> [Data shown]
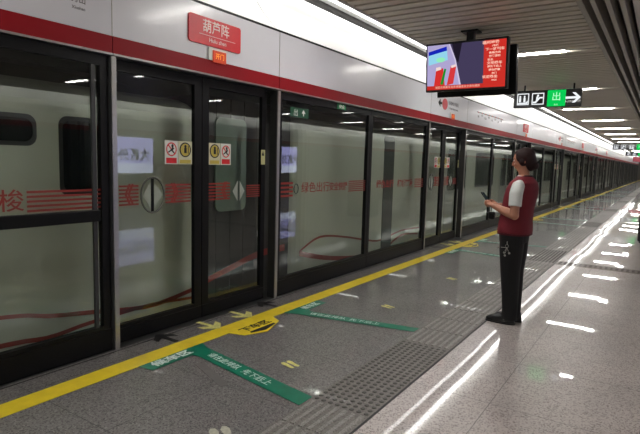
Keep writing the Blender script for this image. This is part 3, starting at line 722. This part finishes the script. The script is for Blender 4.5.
# ------------------------------------------------------------------ floor markings
yl = MB().box(-3.15, -2.985, YBACK+.2, YEND-.4, .0008, .003).build('safety_line', YEL); tag(yl, 'long yellow safety line running along the platform in front of the doors', 'floor line')
ZD = .0045
def flat(name, m, parent, pts, z=ZD, h=.001): return MB().prism(pts, 'z', z-h, z).build(name, m, parent)
def strip_pts(a, b, w):
    a = Vector(a); b = Vector(b); d = (b-a).normalized(); n = Vector((-d.y, d.x))*w/2
    return [tuple(a+n), tuple(a-n), tuple(b-n), tuple(b+n)]
GT2 = mat('tape_print', (226, 246, 238), .5, var=.1)
for i in range(0, 7):
    yb = Y0+PITCH*i
    wh = 'in front of the %s sliding doors' % ordn[i]
    # near and far queue markings
    for side in (0, 1):
        t = thing('queue_marking', '%s green angled queue tape with white lettering %s' % ('near' if side == 0 else 'far', wh), 'floor marking', (0, yb, 0), group='green queue markings')
        if side == 0:
            flat('tape', GRN, t, [(-2.983, -.15), (-2.983, .46), (-2.88, .41), (-1.737, .20), (-1.737, .06), (-2.80, .245), (-2.855, .23), (-2.855, -.13)])
            a, b = (-2.82, .33), (-1.73, .12)
            text('lettering', '候车区', .095, GT2, t, (-2.918, .10, ZD+.001), xd=(0, 1, 0), yd=(-1, 0, 0), th=.0004, sx=1.25, bold=.003)
        else:
            flat('tape', GRN, t, [(-2.983, 1.53), (-2.983, 2.11), (-2.855, 2.09), (-2.855, 1.77), (-2.80, 1.73), (-1.737, 1.91), (-1.737, 1.79), (-2.88, 1.57)])
            a, b = (-2.82, 1.655), (-1.75, 1.85)
            text('lettering', '候车区', .09, GT2, t, (-2.915, 1.89, ZD+.001), xd=(0, 1, 0), yd=(-1, 0, 0), th=.0004, bold=.002)
        d = Vector((b[0]-a[0], b[1]-a[1], 0)).normalized(); nrm = Vector((-d.y, d.x, 0))
        for s_, f in (('请在此排队', .22), ('先下后上', .56)):
            p = Vector((a[0], a[1], ZD+.001))+Vector((b[0]-a[0], b[1]-a[1], 0))*f
            text('lettering', s_, .075, GT2, t, p, xd=d, yd=nrm, th=.0004)
    # arrows: black for boarding, worn yellow for alighting
    def arrow(cx_, cy_, ang, m, lab, grp, s=1.0):
        t_ = thing('floor_arrow', lab, 'floor arrow', (cx_, cy_, 0), ang, grp)
        flat('arrow', m, t_, [(-.13*s, -.022), (.03*s, -.022), (-.03*s, -.10*s), (.035*s, -.10*s), (.13*s, 0), (.035*s, .10*s), (-.03*s, .10*s), (.03*s, .022), (-.13*s, .022)])
    arrow(-3.30, yb+.36, PI, BLK, 'nearer black arrow on the floor pointing at the %s sliding doors' % ordn[i], 'black boarding arrows')
    arrow(-3.30, yb+1.655, PI, BLK, 'farther black arrow on the floor pointing at the %s sliding doors' % ordn[i], 'black boarding arrows')
    arrow(-3.27, yb+.81, 0, LYEL, 'nearer worn yellow arrow pointing away from the %s sliding doors' % ordn[i], 'worn yellow alighting arrows', 1.1)
    arrow(-3.27, yb+1.23, 0, LYEL, 'farther worn yellow arrow pointing away from the %s sliding doors' % ordn[i], 'worn yellow alighting arrows', 1.1)
    t = thing('caution_badge', 'yellow badge with black lettering on the yellow line %s' % wh, 'floor marking', (0, yb, 0), group='yellow badges on the safety line')
    flat('badge', YEL, t, [(-2.984, .76), (-2.984, 1.36), (-2.86, 1.30), (-2.755, 1.00), (-2.84, .80)])
    flat('chevron', BLK, t, [(-2.865, .90), (-2.865, 1.22), (-2.84, 1.22), (-2.795, 1.03), (-2.84, .88)], z=ZD+.0008)
    text('lettering', '下车区', .10, BLK, t, (-2.93, 1.05, ZD+.0008), xd=(0, 1, 0), yd=(-1, 0, 0), th=.0004, sx=1.25, bold=.003)
def foot(cx_, cy_, ang, m, lab='', s=1):
    t_ = thing('footprint_sticker', lab, 'floor sticker', (cx_, cy_, 0), ang, 'footprint stickers on the dark floor')
    for dy in (-.036, .036):
        pts = [(-.09, dy-.018), (-.03, dy-.018), (.05, dy-.030), (.09, dy-.018), (.095, dy+.01), (.06, dy+.028), (0, dy+.02), (-.06, dy+.024), (-.095, dy+.01)]
        flat('footprint', m, t_, [(a*s, b*s) for a, b in pts])
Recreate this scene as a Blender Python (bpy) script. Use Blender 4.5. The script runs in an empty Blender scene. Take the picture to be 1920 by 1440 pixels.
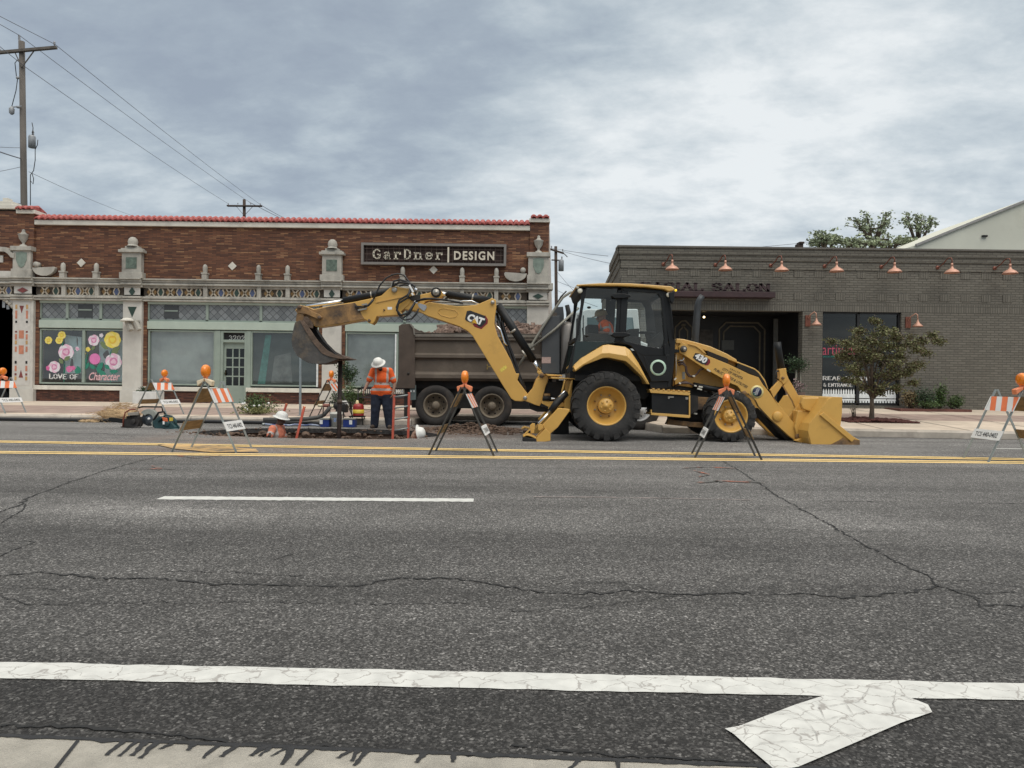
import bpy, bmesh, math, random
from math import sin, cos, pi, radians
from mathutils import Vector, Matrix, noise as mnoise

# ------------------------------------------------------------------ camera, sky, sun, exposure
S = bpy.context.scene
C = S.collection
FPX, HX, HY, CAMH, ROLL = 1300.0, 960.0, 717.0, 1.10, 0.012
cam_d = bpy.data.cameras.new("camera"); cam = bpy.data.objects.new("camera", cam_d); C.objects.link(cam)
cam_d.sensor_width = 36.0; cam_d.lens = 36.0 * FPX / 1920.0
cam_d.shift_y = -3.0 / 1920.0
cam_d.clip_start = 0.05; cam_d.clip_end = 3000
cam.location = (0, 0, CAMH)
cam.rotation_euler = (Matrix.Rotation(-ROLL, 3, 'Y') @ Matrix.Rotation(pi/2, 3, 'X')).to_euler()
S.camera = cam

SUN_EL, SUN_AZ = radians(58), radians(150)
w = bpy.data.worlds.new("World"); S.world = w; w.use_nodes = True
nt = w.node_tree; N = nt.nodes; L = nt.links; N.clear()
def wn(t, **k):
    n = N.new(t)
    for a, b in k.items(): setattr(n, a, b)
    return n
def wmath(op, a, b=None, c=None, clamp=False):
    n = N.new('ShaderNodeMath'); n.operation = op; n.use_clamp = clamp
    for i, v in enumerate((a, b, c)):
        if v is None: continue
        if isinstance(v, (int, float)): n.inputs[i].default_value = v
        else: L.new(v, n.inputs[i])
    return n.outputs[0]
out = wn('ShaderNodeOutputWorld'); bg = wn('ShaderNodeBackground'); bg.inputs[1].default_value = 0.1
sky = wn('ShaderNodeTexSky', sky_type='NISHITA'); sky.sun_disc = False
sky.sun_elevation = SUN_EL; sky.sun_rotation = SUN_AZ
tc = wn('ShaderNodeTexCoord'); sep = wn('ShaderNodeSeparateXYZ'); L.new(tc.outputs['Generated'], sep.inputs[0])
zz = wmath('MAXIMUM', sep.outputs[2], 0.0)
den = wmath('ADD', zz, 0.26)
cx_ = wmath('DIVIDE', sep.outputs[0], den); cy_ = wmath('DIVIDE', sep.outputs[1], den)
comb = wn('ShaderNodeCombineXYZ'); L.new(cx_, comb.inputs[0]); L.new(cy_, comb.inputs[1])
def wnoise(scale, detail, rough, dist, off, sx=1.0, sy=1.0):
    mp = wn('ShaderNodeMapping'); mp.inputs['Location'].default_value = off; mp.inputs['Scale'].default_value = (sx, sy, 1)
    mp.inputs['Rotation'].default_value = (0, 0, 0.35)
    L.new(comb.outputs[0], mp.inputs[0])
    n = wn('ShaderNodeTexNoise'); n.inputs['Scale'].default_value = scale; n.inputs['Detail'].default_value = detail
    n.inputs['Roughness'].default_value = rough; n.inputs['Distortion'].default_value = dist
    L.new(mp.outputs[0], n.inputs['Vector']); return n.outputs['Fac']
n1 = wnoise(1.15, 12, 0.60, 0.10, (3.1, 1.7, 0), 1.0, 1.3)
n2 = wnoise(4.6, 12, 0.62, 0.12, (7.3, 2.2, 0), 1.0, 1.45)
n3 = wnoise(0.28, 3, 0.5, 0.0, (1.0, 5.0, 0))
mixn = wmath('ADD', wmath('MULTIPLY', n1, 0.52), wmath('ADD', wmath('MULTIPLY', n2, 0.37), wmath('MULTIPLY', n3, 0.12)))
# brighter part of the overcast, to the right of the street
vd = wn('ShaderNodeVectorMath', operation='DOT_PRODUCT'); L.new(tc.outputs['Generated'], vd.inputs[0])
bd = Vector((0.33, 0.92, 0.17)).normalized(); vd.inputs[1].default_value = bd
mr = wn('ShaderNodeMapRange', interpolation_type='SMOOTHSTEP'); L.new(vd.outputs['Value'], mr.inputs[0])
mr.inputs[1].default_value = 0.87; mr.inputs[2].default_value = 0.995; mr.inputs[3].default_value = -0.015; mr.inputs[4].default_value = 0.125
mixn = wmath('ADD', mixn, mr.outputs[0])
cr = wn('ShaderNodeValToRGB'); L.new(mixn, cr.inputs[0])
E = cr.color_ramp.elements
E[0].position = 0.38; E[0].color = (0.265, 0.31, 0.37, 1)
E[1].position = 0.70; E[1].color = (0.67, 0.70, 0.71, 1)
for p_, c_ in ((0.45, (0.30, 0.35, 0.405, 1)), (0.515, (0.365, 0.42, 0.465, 1)), (0.60, (0.49, 0.54, 0.57, 1))):
    e = E.new(p_); e.color = c_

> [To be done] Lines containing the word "part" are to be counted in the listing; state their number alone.

> [Worked answer] 2